TASK DIRECTIONS:
Reproduce, word for word, every line from the first one down to the line containing "2.31, CZ).obj('trim_11', 'plaster'))", and nothing else.

DATA BLOCK:
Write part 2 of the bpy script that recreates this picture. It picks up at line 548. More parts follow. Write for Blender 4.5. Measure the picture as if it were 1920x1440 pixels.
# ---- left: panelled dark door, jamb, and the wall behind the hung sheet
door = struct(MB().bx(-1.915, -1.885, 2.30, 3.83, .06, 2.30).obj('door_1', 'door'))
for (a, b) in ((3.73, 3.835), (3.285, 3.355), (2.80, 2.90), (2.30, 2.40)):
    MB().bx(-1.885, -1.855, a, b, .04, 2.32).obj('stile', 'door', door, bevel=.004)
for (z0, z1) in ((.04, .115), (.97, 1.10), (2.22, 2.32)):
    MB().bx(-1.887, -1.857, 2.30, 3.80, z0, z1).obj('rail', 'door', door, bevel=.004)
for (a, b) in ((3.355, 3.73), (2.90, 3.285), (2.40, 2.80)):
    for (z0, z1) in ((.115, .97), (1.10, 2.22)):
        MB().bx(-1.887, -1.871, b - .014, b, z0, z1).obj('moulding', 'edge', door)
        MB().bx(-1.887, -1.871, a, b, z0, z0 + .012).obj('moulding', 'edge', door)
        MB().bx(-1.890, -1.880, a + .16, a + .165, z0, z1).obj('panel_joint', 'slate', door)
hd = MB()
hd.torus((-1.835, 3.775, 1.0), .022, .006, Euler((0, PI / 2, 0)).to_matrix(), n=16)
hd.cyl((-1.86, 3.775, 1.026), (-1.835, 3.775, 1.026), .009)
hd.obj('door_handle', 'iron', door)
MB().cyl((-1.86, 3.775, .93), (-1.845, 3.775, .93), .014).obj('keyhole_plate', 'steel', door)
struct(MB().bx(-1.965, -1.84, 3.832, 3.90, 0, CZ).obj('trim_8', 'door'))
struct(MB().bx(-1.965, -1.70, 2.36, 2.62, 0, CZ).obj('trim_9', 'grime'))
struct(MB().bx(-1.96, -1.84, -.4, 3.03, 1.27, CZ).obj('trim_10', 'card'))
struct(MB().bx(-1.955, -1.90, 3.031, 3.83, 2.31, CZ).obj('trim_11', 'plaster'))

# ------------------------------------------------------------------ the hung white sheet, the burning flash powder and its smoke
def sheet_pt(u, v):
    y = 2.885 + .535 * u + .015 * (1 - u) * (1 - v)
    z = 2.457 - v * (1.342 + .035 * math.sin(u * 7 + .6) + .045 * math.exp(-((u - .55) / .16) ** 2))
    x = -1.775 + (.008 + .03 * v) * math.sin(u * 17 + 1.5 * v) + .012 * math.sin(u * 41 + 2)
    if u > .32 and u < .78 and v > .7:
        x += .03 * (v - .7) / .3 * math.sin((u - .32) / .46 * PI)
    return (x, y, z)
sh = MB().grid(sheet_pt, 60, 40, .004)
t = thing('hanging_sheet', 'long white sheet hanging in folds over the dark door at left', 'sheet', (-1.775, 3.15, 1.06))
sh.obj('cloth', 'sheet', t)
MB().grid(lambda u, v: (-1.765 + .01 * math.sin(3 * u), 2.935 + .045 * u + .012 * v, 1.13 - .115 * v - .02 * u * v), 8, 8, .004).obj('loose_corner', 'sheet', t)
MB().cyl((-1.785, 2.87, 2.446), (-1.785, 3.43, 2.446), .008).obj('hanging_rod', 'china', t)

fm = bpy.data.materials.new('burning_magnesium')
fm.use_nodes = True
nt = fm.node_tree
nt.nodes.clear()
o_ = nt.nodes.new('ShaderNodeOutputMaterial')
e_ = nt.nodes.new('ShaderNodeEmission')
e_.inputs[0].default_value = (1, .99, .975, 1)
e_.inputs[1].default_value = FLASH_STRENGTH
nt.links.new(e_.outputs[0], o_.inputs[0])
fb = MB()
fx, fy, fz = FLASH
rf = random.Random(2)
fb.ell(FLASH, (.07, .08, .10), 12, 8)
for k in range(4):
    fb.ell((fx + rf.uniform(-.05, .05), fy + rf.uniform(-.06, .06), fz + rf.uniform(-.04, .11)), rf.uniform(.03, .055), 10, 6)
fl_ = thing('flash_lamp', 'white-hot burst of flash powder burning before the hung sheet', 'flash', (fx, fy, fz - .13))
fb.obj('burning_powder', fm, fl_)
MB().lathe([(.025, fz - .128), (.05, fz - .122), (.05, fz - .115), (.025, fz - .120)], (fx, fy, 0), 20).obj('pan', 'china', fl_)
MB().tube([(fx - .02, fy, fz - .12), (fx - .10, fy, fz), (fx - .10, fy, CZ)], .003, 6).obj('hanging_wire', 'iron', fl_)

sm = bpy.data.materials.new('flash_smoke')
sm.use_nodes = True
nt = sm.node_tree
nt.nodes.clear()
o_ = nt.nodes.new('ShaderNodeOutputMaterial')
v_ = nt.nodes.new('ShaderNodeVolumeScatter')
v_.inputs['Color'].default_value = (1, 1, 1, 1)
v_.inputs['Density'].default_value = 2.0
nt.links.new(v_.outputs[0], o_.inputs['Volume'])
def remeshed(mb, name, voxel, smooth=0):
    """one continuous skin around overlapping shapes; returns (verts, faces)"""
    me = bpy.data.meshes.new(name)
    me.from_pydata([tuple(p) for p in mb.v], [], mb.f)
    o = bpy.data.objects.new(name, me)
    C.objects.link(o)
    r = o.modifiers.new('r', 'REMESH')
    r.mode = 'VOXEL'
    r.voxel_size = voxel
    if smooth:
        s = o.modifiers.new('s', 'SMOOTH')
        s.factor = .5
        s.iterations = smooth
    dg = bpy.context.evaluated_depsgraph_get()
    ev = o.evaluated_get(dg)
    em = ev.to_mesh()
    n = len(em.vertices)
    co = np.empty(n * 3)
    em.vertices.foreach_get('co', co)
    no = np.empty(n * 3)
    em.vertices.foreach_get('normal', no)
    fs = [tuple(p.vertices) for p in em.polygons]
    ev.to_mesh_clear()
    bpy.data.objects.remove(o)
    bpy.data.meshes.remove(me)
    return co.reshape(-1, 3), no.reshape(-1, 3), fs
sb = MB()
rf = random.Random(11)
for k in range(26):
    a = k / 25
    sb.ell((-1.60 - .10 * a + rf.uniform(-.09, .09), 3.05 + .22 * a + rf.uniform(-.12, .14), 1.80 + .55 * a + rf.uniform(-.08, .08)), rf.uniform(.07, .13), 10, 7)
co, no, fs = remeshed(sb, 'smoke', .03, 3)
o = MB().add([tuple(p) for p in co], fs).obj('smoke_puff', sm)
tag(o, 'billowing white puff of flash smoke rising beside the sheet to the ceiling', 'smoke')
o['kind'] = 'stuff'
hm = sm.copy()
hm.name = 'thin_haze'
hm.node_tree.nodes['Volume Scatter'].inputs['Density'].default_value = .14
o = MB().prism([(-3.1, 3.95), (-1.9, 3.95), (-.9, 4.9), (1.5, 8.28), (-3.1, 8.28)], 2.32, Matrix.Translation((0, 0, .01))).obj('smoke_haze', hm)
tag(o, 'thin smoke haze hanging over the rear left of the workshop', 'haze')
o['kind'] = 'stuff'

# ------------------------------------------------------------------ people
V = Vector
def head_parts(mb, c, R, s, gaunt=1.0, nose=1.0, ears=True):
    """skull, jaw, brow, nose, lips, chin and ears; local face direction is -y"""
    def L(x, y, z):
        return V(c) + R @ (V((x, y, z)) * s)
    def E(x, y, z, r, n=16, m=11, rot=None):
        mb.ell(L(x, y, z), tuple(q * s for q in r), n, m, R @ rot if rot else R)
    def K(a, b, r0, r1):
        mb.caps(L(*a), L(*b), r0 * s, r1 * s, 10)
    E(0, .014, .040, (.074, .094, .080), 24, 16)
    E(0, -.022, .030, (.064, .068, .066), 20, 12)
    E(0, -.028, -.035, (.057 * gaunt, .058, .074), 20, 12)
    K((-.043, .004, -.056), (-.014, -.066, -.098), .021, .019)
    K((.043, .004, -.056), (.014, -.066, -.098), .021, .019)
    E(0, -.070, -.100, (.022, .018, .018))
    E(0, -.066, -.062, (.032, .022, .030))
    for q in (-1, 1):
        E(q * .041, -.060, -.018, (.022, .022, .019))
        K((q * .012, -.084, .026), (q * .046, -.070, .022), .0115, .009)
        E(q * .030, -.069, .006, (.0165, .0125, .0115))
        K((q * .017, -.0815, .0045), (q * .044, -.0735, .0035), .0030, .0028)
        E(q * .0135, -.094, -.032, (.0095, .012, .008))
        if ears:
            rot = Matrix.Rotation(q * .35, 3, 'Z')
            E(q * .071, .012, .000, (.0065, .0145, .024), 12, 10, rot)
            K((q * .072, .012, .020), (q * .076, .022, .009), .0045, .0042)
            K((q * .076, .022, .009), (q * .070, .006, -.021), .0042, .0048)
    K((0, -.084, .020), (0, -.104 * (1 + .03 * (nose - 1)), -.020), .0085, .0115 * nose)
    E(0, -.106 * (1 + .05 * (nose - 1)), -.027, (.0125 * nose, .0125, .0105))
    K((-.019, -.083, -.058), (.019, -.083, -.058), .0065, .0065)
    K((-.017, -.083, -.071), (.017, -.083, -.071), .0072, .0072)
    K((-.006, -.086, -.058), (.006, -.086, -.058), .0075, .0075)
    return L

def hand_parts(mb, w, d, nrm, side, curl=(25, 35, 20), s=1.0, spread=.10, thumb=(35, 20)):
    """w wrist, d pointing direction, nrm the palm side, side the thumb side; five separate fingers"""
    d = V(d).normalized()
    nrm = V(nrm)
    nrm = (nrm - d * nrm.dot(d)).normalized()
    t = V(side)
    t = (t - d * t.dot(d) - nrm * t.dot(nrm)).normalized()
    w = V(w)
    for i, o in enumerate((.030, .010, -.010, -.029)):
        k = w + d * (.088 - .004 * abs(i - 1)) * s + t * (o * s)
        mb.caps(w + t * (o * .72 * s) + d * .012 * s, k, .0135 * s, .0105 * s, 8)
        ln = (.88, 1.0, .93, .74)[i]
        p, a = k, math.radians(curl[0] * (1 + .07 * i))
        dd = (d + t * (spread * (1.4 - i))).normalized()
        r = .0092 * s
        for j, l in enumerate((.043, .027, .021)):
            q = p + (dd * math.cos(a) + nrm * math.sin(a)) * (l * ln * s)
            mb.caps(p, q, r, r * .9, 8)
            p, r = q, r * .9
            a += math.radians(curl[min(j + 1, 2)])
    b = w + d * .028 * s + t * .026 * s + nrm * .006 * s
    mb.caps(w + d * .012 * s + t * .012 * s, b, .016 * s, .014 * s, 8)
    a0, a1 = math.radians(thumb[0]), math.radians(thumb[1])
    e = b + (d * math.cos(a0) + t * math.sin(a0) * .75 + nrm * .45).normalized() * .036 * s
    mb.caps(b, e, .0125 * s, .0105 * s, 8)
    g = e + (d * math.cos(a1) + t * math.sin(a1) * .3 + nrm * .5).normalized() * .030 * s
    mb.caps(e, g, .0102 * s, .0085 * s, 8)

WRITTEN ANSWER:
Write part 2 of the bpy script that recreates this picture. It picks up at line 548. More parts follow. Write for Blender 4.5. Measure the picture as if it were 1920x1440 pixels.
# ---- left: panelled dark door, jamb, and the wall behind the hung sheet
door = struct(MB().bx(-1.915, -1.885, 2.30, 3.83, .06, 2.30).obj('door_1', 'door'))
for (a, b) in ((3.73, 3.835), (3.285, 3.355), (2.80, 2.90), (2.30, 2.40)):
    MB().bx(-1.885, -1.855, a, b, .04, 2.32).obj('stile', 'door', door, bevel=.004)
for (z0, z1) in ((.04, .115), (.97, 1.10), (2.22, 2.32)):
    MB().bx(-1.887, -1.857, 2.30, 3.80, z0, z1).obj('rail', 'door', door, bevel=.004)
for (a, b) in ((3.355, 3.73), (2.90, 3.285), (2.40, 2.80)):
    for (z0, z1) in ((.115, .97), (1.10, 2.22)):
        MB().bx(-1.887, -1.871, b - .014, b, z0, z1).obj('moulding', 'edge', door)
        MB().bx(-1.887, -1.871, a, b, z0, z0 + .012).obj('moulding', 'edge', door)
        MB().bx(-1.890, -1.880, a + .16, a + .165, z0, z1).obj('panel_joint', 'slate', door)
hd = MB()
hd.torus((-1.835, 3.775, 1.0), .022, .006, Euler((0, PI / 2, 0)).to_matrix(), n=16)
hd.cyl((-1.86, 3.775, 1.026), (-1.835, 3.775, 1.026), .009)
hd.obj('door_handle', 'iron', door)
MB().cyl((-1.86, 3.775, .93), (-1.845, 3.775, .93), .014).obj('keyhole_plate', 'steel', door)
struct(MB().bx(-1.965, -1.84, 3.832, 3.90, 0, CZ).obj('trim_8', 'door'))
struct(MB().bx(-1.965, -1.70, 2.36, 2.62, 0, CZ).obj('trim_9', 'grime'))
struct(MB().bx(-1.96, -1.84, -.4, 3.03, 1.27, CZ).obj('trim_10', 'card'))
struct(MB().bx(-1.955, -1.90, 3.031, 3.83, 2.31, CZ).obj('trim_11', 'plaster'))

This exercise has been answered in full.